LovelandPolitics was born out of frustration for perhaps the original “McWhinneycrat” and self-serving politician, Don Marostica. Few in the community questioned then Mayor Pro Tem Marostica voting on his own developments and enriching himself and his company, Loveland Commercial, by feeding at the public trough. While Marostica, still considered a hero among the ‘Old Guard,' enjoyed unfettered access to the former owners of Lehman Communications (Lehman family) and even used that access to prevent unpopular advertisements against his candidacy for State House.

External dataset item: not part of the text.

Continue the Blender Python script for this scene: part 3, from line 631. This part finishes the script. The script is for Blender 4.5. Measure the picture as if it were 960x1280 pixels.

Being elected to his second term in the Colorado State House would be Marostica’s political unraveling. Anxious to curry favor with a Democratic Governor, Marostica abandoned his principles and party positions in favor of a six figure salary working for the Governor. Marostica’s endorsement of a local candidate (regardless of party) became a type of scarlet letter in the community against the candidate. This was evidenced by Richard Ball’s humiliating defeat in his race for the Colorado State Senate after being hand-picked by Don Marostica and another former State House member to run against Colorado State Senator Kevin Lundberg.
What Next?
Mayor Gutierrez now has the opportunity to show he can come out of the Farmer’s house and begin authentically engaging in issues he is passionate about in a public and not private way. The newly elected councilors also have the opportunity to read their council packets and come to decisions based on their own tools of reasoning without partisan guidance. In both cases we hope the Mayor and new council can rise to the occasion instead of repeating the mistakes of the past.